Wednesday, September 4, 2013

Endangering Prosperity: A Global View of the American School



In Endangering Prosperity: A Global View of the American School by Eric A. Hanushek, Paul E. Peterson, and Ludger Woessmann (Brookings Institution Press, 2013) scholars from Harvard, Stanford, and the University of Munich show just how far American students are falling behind their global counterparts and how the looming failure of our education system imperils our economic future. 
Through their research, the authors show just how dire the situation is:

- Just 7% of U.S. students performed at an advanced level in mathematics, lower than 29 other countries.

- Only 32% of students were proficient (had adequate skills) in mathematics, ranking Americans behind students from Korea, Taiwan, Japan, Canada, Estonia, Slovenia and 21 other countries.

- Contrary to stereotypes, the lack of U.S. student proficiency in math and reading is not a "minority" problem. White students lag far behind proficiency averages for all students in 16 other countries.

Absent a radical change in the way we educate our children, America faces a disconnect between a dynamically changing world economy and a stagnant school system unable to produce the knowledgeable, highly skilled citizens needed to ensure the country's future prosperity. Our lagging schools are costing America hundreds of billions of dollars in GDP each year because they are graduating mediocre students who can't compete globally.

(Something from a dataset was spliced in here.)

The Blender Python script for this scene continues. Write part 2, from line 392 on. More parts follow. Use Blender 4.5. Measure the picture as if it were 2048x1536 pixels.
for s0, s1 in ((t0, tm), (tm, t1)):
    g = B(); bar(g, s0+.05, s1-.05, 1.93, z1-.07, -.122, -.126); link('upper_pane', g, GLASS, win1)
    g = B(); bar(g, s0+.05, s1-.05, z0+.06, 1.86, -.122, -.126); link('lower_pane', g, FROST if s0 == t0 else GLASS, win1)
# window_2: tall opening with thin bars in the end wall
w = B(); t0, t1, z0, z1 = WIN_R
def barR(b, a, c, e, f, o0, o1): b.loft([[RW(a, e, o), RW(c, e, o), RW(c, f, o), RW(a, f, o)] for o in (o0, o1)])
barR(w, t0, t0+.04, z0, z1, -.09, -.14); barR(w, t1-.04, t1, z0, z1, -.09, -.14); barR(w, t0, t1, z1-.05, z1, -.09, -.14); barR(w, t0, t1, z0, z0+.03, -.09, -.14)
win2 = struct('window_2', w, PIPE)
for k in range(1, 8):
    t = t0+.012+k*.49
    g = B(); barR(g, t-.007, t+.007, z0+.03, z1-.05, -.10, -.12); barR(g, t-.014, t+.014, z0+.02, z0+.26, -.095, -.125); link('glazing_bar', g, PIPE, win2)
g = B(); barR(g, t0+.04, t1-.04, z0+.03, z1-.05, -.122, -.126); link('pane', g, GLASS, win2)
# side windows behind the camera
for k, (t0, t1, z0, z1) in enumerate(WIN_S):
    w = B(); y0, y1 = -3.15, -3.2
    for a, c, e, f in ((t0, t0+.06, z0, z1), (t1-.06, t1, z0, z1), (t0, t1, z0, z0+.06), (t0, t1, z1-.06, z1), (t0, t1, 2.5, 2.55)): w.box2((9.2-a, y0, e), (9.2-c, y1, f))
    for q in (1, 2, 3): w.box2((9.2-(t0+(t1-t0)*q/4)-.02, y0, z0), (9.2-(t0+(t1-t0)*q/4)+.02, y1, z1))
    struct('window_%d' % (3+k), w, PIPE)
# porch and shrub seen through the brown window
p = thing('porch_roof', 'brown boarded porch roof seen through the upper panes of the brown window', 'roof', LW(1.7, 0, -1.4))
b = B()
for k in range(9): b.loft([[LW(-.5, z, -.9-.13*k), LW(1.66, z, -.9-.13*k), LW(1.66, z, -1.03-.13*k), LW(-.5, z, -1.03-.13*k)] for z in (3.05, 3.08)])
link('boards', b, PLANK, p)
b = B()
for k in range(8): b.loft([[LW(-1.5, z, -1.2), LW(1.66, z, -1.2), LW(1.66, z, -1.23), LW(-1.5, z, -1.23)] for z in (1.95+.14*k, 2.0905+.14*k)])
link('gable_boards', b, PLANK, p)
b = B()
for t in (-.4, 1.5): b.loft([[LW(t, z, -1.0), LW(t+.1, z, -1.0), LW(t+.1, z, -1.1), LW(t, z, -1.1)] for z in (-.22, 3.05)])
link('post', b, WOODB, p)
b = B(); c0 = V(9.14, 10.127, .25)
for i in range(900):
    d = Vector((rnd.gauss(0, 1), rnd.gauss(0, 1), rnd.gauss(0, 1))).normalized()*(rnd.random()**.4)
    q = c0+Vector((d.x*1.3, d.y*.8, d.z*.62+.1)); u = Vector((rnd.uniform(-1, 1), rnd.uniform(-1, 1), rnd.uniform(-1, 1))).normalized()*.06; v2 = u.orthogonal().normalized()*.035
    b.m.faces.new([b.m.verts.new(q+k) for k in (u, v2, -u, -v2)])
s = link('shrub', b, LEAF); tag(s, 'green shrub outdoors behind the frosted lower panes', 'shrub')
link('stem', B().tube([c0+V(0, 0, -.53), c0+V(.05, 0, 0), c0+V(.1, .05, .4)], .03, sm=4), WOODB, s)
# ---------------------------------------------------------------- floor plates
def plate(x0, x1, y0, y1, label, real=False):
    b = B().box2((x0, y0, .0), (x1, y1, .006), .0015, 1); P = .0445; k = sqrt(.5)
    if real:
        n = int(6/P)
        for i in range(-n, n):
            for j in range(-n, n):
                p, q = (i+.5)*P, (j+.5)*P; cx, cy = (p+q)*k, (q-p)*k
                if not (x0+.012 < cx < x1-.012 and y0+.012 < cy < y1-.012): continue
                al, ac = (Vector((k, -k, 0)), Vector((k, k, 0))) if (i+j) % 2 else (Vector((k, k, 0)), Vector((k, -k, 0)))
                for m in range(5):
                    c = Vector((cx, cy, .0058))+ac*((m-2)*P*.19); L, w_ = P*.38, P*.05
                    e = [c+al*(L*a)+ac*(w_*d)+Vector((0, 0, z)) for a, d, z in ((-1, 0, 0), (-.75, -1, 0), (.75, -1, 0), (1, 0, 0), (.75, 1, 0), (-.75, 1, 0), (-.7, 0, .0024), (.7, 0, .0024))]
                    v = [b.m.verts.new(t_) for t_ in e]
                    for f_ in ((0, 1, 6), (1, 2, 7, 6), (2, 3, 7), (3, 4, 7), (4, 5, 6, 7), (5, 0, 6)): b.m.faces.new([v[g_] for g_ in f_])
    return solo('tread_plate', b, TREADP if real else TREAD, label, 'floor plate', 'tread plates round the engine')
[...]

- If America could improve its education system so that students graduate with standardized test scores of German students, the economic impact on future GDP would be ten times greater in present value than the total losses from the 2008 recession.

- If the United States got even more ambitious and matched the performance of students in neighboring Canada, the equivalent would be a 20 percent addition to the paychecks of U.S. workers every year until 2093.

- Bringing the 20 percent of low-performing U.S. students up to international proficiency levels would imply a GDP that averages 12 percent per year higher over the next 80 years.

The authors conclude that the current way we educate our children has failed. Despite decades of exhortation from politicians and assurances from the education establishment, we are spending billions in federal tax dollars on education each year without seeing the anticipated results. Among findings:

- Current expenditures per pupil, adjusted for inflation, are 2 1/2 times what they were in 1970 and class sizes have fallen by 1/3—with no noticeable gains.

- Other countries have shown that a much higher rate of improvement in school outcomes is possible.

- Our best performing states have shown that improvement within the United States is possible.